Our son is 18 and just finished his first semester at college and failed 2 of his classes. He is a very intelligent person and is frustrated with himself because he didn't want to be like a lot of freshmen in college who fail the first semester. During a discussion, he mentioned that it seemed like a waste of time to go to college and get a degree since he feels he's probably going to die before he's 30; why couldn't he just work full-time and do things he wants to do. Now, he's never had any serious health problems, so I'm not sure what's making him feel this way. Is this just an excuse? Could he be scared of other things and not know how to communicate them? Is this normal at his age? He's always been able to talk to us, so we're confused.

Answer:

It sounds to me that you son is well within the range of normal late-adolescence. This last stage of adolescence has a lot to do with thinking about the future and how the young adult fits into that world.
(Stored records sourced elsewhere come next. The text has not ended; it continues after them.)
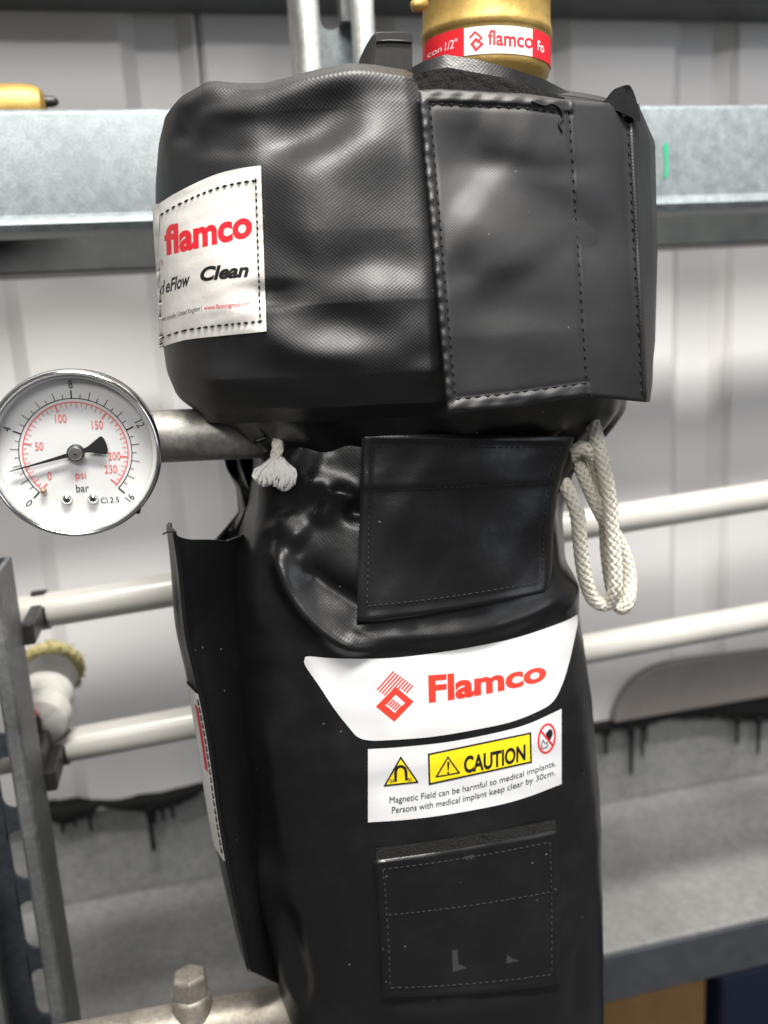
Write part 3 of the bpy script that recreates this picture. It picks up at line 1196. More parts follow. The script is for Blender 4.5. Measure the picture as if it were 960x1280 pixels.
# gathers of the drawstring neck
ang = np.arange(G.shape[1]) / G.shape[1] * 2 * np.pi
gath = np.exp(-((vy - 560) / 40) ** 2) * (np.sin(ang * 19)[None, :] * 0.45 + np.sin(ang * 33 + 1)[None, :] * 0.25)
D += gath
GD = G + NG * D[..., None]
V, Fs = close_loft(GD)
UVx = np.vstack([UV, UV[:1], UV[:1]])
body = recalc(mk('body', V, Fs, 'pvc_lower', lj, uv=UVx))
tree_low = bvh(V, Fs)

# folded side panel at the left: front face, then a face turning back; open sheet with real thickness
cr_line = [(285, 676), (290, 760), (296, 840), (307, 960), (330, 1130), (348, 1230)]
co_line = [(221, 676), (230, 785), (246, 857), (260, 930), (278, 1055), (309, 1212)]


def lerp_line(line, t):
    n = len(line) - 1
    x = min(t * n, n - 1e-6)
    i = int(x)
    a = x - i
    return tuple(line[i][k] + (line[i + 1][k] - line[i][k]) * a for k in (0, 1))


def resample(line, n):
    Lc = [0]
    for a, b in zip(line[:-1], line[1:]):
        Lc.append(Lc[-1] + math.hypot(b[0] - a[0], b[1] - a[1]))
    return [(float(np.interp(s, Lc, [p[0] for p in line])), float(np.interp(s, Lc, [p[1] for p in line]))) for s in np.linspace(0, Lc[-1], n)]


NR = 60
cr_p, co_p = resample(curve2d(cr_line), NR), resample(curve2d(co_line), NR)
rows = []
for i in range(NR):
    t = i / (NR - 1)
    a = at(*cr_p[i], 392)
    b = at(*co_p[i], 368)
    c = Vector((b.x * (b.y + 15) / b.y - 2.6 - 1.8 * math.sin(math.pi * t), b.y + 15, b.z))
    e = Vector((b.x * (b.y + 24) / b.y - 1.6 - 1.2 * math.sin(math.pi * t), b.y + 24, b.z - .5))
    wv = 1.2 * math.sin(t * 9) * (1 - t)
    row = [a + Vector((9, 10, 0)), a + Vector((2, 2, 0)), a]
    for k in range(1, 9):
        s = k / 9
        row.append(a.lerp(b, s) + Vector((0, 2.6 * math.sin(math.pi * s) * (0.4 + 0.6 * math.sin(t * 5 + 1)), 0)))
    row += [b + Vector((1.4, -.2, 0)), b + Vector((.4, .2, 0)), b + Vector((-.25, 1.2, 0))]
    for k in range(1, 7):
        row.append(b.lerp(c, k / 6) + Vector((wv * .3 * math.sin(k), 0, 0)))
    row += [c.lerp(e, .5), e]
    rows.append(row)
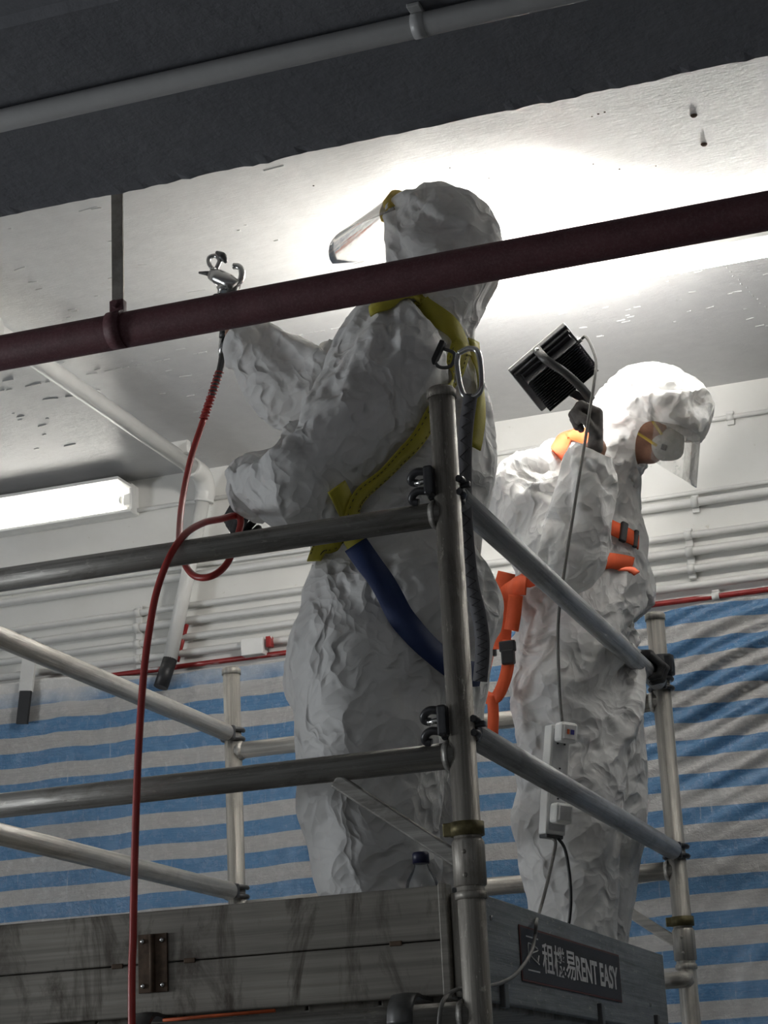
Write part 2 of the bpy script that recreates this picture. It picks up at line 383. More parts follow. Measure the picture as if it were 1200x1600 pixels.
# ---- pipes on the back wall
def saddle(parent, x, y, z, r, mat):
    bm = bmesh.new(); addcyl(bm, (x - .012, y, z), (x + .012, y, z), r + .004, n=16)
    addbox(bm, (x, YW - .008, z - r - .010), (.026, .012, .018), bev=.003); addbox(bm, (x, YW - .008, z + r + .008), (.026, .012, .014), bev=.003)
    addbox(bm, (x, (y + YW) / 2 - .001, z), (.02, YW - y - .002, .012))
    obj('pipe_saddle', bm, mat, parent)
def wall_pipe(z, r, y, label, mat, clamps=(), name='service_pipe', x0=XL + .02, x1=XR - .02, group='pipes along the back wall'):
    t = thing(name, label, 'pipe', (x0, y, z), group)
    obj('pipe_run', cyl((x0, y, z), (x1, y, z), r, n=20), mat, t)
    for cx in clamps: saddle(t, cx, y, z, r, M['whitepipe'])
    return t
cx1 = aty(1076, 860, 2.72).x
CL = (cx1 - 2.05, cx1, cx1 + 1.6)
wall_pipe(3.925, 0.008, YW - .015, 'thin white conduit on the wall just under the ceiling edge', M['whitepipe'], (cx1 + .18, cx1 - 1.4))
wall_pipe(3.676, 0.008, YW - .015, 'thin white conduit running directly above a thicker white pipe', M['whitepipe'])
wall_pipe(3.640, 0.015, YW - .022, 'white pipe level with the dust mask, right below a thin conduit', M['whitepipe'], (aty(1085, 782, 2.73).x,))
wall_pipe(3.528, 0.012, YW - .02, 'white pipe, uppermost of the run of three clamped together', M['whitepipe'], CL)
wall_pipe(3.470, 0.0155, YW - .024, 'thicker white pipe in the middle of the three clamped together', M['whitepipe'], CL)
wall_pipe(3.410, 0.013, YW - .022, 'white pipe, lowest of the three clamped together', M['whitepipe'], CL)
wall_pipe(3.352, 0.014, YW - .022, 'white pipe directly above the thin red pipe', M['whitepipe'], (CL[0],))
t = wall_pipe(3.306, 0.0095, YW - .018, 'thin red pipe with white paint splashes above the tarpaulin', M['redpipe'], (aty(1118, 930, 2.74).x,), name='red_pipe')
# junction box with red tab
jb = aty(399, 1013, 2.73)
t = thing('junction_box', 'small white junction box with a red tab on the lower pipes', 'junction box', (jb.x, YW - .03, jb.z))
obj('box_body', box((jb.x, YW - .04, jb.z), (.085, .05, .06), bev=.004), M['white_plastic'], t)
obj('red_tab', box((jb.x + .062, YW - .045, jb.z + .012), (.02, .03, .04), bev=.003), M['redpipe'], t)
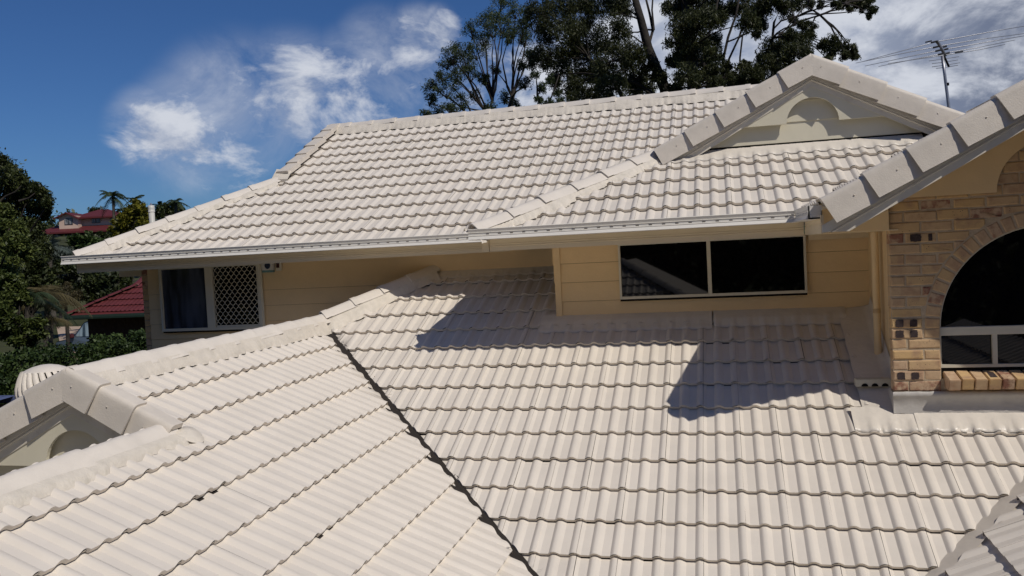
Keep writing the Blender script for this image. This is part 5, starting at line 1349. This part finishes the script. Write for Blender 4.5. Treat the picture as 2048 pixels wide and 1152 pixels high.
# far wooded ridge that closes the view between the houses
def far_wood():
    V, T = [], []
    for i in range(900):
        px = random.uniform(-400, 900); d = random.uniform(135, 260); p = wp(px, 540, d); z = gz(p.x, p.y)
        c = np.array((p.x, p.y, z + random.uniform(.5, 3.2))); r = random.uniform(1.2, 2.6); P = clump_pts(c, (r, r, r * .7), 40, .4); bb = random.uniform(.1, .45)
        v, q = leaf_mesh(P, .9, .6, .1, lambda P: bb + rng.normal(size=len(P)) * .12, .4); V.append(v); T.append(q)
    o = quads_object('woodland', np.concatenate(V), np.concatenate(T), 'tree_leaf', None); o['kind'] = 'stuff'; o['label'] = 'low dark woodland on the far hill behind the houses'; o['category'] = 'woodland'
far_wood()

# unseen tall trees read off the dark panes, added to block low sky light
def near_wood():
    V, T = [], []
    for i in range(420):
        a = random.uniform(R(188), R(352)); d = random.uniform(15, 21); x, y = d * math.cos(a), d * math.sin(a)
        z = random.uniform(-3.5, 9.5) if x < 6 else random.uniform(-3.5, 5.5)
        r = random.uniform(1.3, 2.4); P = clump_pts(np.array((x, y, z)), (r, r, r), 70, .4); bb = random.uniform(.1, .5)
        v, q = leaf_mesh(P, .75, .6, .1, lambda P: bb + rng.normal(size=len(P)) * .12, .2); V.append(v); T.append(q)
    o = quads_object('woodland', np.concatenate(V), np.concatenate(T), 'tree_leaf', None); o['kind'] = 'stuff'; o['label'] = 'unseen belt of tall trees blocking low sky, mirrored dark in the window panes'; o['category'] = 'woodland'
near_wood()

# twigs and dry leaves caught along the left valley
def litter():
    V = []
    for i in range(70):
        u = random.random() ** .8; x = -4.2 + 3.2 * u; off = random.choice((MV + random.uniform(-.02, .05), LV + random.uniform(-.05, .02), MV - .03, MV + .01))
        y = off - x; z = (RM.z(x, y) if off > 4.34 else RL.z(x, y)) + random.uniform(-.022, .004)
        d = Vector((random.gauss(0, 1), random.gauss(0, 1), random.gauss(.1, .3))).normalized() * random.uniform(.006, .030); w = d.cross(Vector((0, 0, 1))).normalized() * random.choice((.0012, .0012, .005))
        c = Vector((x, y, z)); V.append(([c - d - w, c + d - w * .6, c + d + w * .6, c - d + w], [(0, 1, 2, 3)]))
    o = mesh_obj('leaf_litter', *joinvf(V), 'bark', None, kind='stuff'); o['label'] = 'dark twigs and dry leaves caught along the left roof valley'; o['category'] = 'leaf litter'
litter()

left_tree('broad dark tree standing beyond the left edge, seen only from further left', [(-330, 400, 60), (-260, 380, 60), (-200, 420, 60), (-300, 470, 60), (-220, 500, 60), (-150, 470, 50), (-140, 540, 50), (-260, 560, 60), (-330, 540, 60), (-120, 600, 50)], 24, 'tree_leaf', .36, (-240, 720))
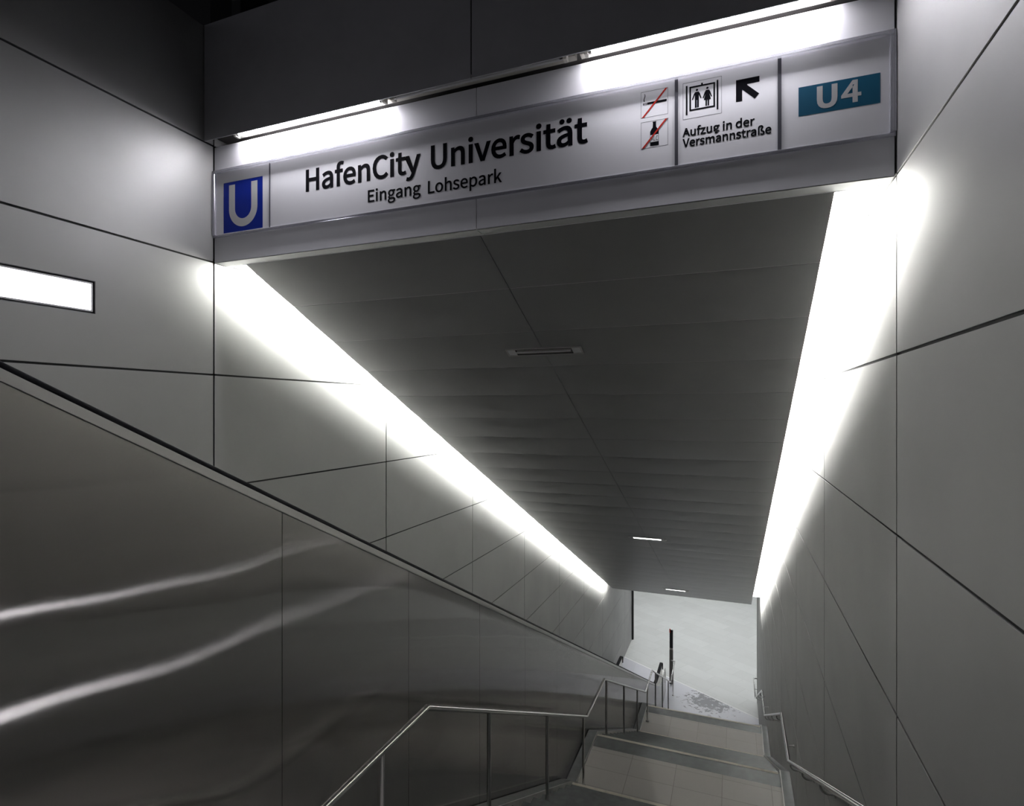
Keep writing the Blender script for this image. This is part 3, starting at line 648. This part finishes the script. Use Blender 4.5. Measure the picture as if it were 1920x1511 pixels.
# ------------------------------------------------------------------ railings
PY = [2.18, 3.33, 7.78, 8.94, 13.50, 14.70, 19.20]
def rail_path(x, yend):
    zz = [Z0[0] + 0.88, Z0[0] + 0.88, Z0[1] + 0.875, Z0[1] + 0.885, Z0[2] + 0.875, Z0[2] + 0.86, ZF + 0.86]
    p = [(x, -2.3, zz[0] + 0.516 * (2.18 + 2.3))] + [(x, y, z) for y, z in zip(PY, zz)]
    p.append((x, yend, zz[-1] + 0.06))
    return p
def rail_z(path, y):
    for (x, a, za), (_, b, zb) in zip(path[:-1], path[1:]):
        if a <= y <= b: return za + (zb - za) * (y - a) / (b - a)
XRL = -1.92
rt = thing('stair_railing', 'brushed steel railing on posts along the left side of the stairs', 'railing', (XRL, YN[0], Z0[0]))
pl = rail_path(XRL, 20.68)
pl2 = pl + [(XRL - 0.13, 20.72, pl[-1][2] + 0.005)]
mb = MB(); mb.tube(pl2, 0.021, 16); mb.build('top_rail', M['tube'], rt, smooth=True)
for y in (-1.9, -0.35, 1.2, 2.80, 4.366, 5.967, 7.596, 9.107, 10.70, 12.294, 13.838, 15.343, 16.92, 18.52, 20.07):
    b = stair_z(y); t = rail_z(pl, y)
    mb = MB(); mb.tube([(XRL, y, b), (XRL, y, t - 0.012)], 0.0185, 14)
    po = mb.build('post', M['tube'], rt, smooth=True)
    mb = MB(); mb.tube([(XRL, y, b), (XRL, y, b + 0.012)], 0.040, 18); mb.build('base_flange', M['tube'], po, smooth=True)
XRR = 0.645
rr = thing('wall_handrail', 'brushed steel handrail on curved brackets along the right wall', 'railing', (XRR, YN[0], Z0[0]))
pr_ = [(x, y, z - 0.045) for x, y, z in rail_path(XRR, 20.45)]
mb = MB(); mb.tube(pr_ + [(XR - 0.002, 20.47, pr_[-1][2])], 0.021, 16); mb.build('top_rail', M['tube'], rr, smooth=True)
for y in (-1.3, 0.0, 1.3, 2.75, 3.85, 5.05, 6.30, 7.55, 8.30, 9.9, 11.08, 12.3, 13.30, 14.1, 15.7, 16.95, 18.2, 19.9):
    z = rail_z(pr_, y)
    path = [(XRR, y, z - 0.012), (XRR, y, z - 0.035)] + [(XRR + 0.045 * (1 - math.cos(a)), y, z - 0.035 - 0.045 * math.sin(a)) for a in [math.pi / 2 * i / 7 for i in range(1, 8)]] + [(XR - 0.002, y, z - 0.08)]
    mb = MB(); mb.tube(path, 0.0095, 10)
    bo = mb.build('bracket', M['tube'], rr, smooth=True)
    mb = MB(); mb.tube([(XR - 0.012, y, z - 0.08), (XR - 0.001, y, z - 0.08)], 0.02, 14); mb.build('wall_rosette', M['tube'], bo, smooth=True)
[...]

It does not sound strange that your son is disappointed with his first semester of college - particularly since his own expectations were higher. As a late-adolescent begins to think more about adult life and how they fit into the world, it can be a scary experience. I'm not sure why he made the comment about dying before the age of 30 - it could be coming from a wide-variety of issues.

I understand that why you would be confused that your son is no longer communicating with you on the same level as he used to. Still, be reassured that it is normal part adolescence for a young adult to separate from their parents and begin to evolve into a different kind of relationship than you've had in the past. Again, while it can be frustrating for the parent, this is not a bad thing - and in fact - can lead you and your son into a more mature, adult relationship.

I would suggest that you do your best to keep the communication lines open. Be sure to send your son the message that you are there for him. And, if he doesn't want to discuss these issues with you, then let him know that it is helpful to have someone in his life that he trusts to talk with about his feelings.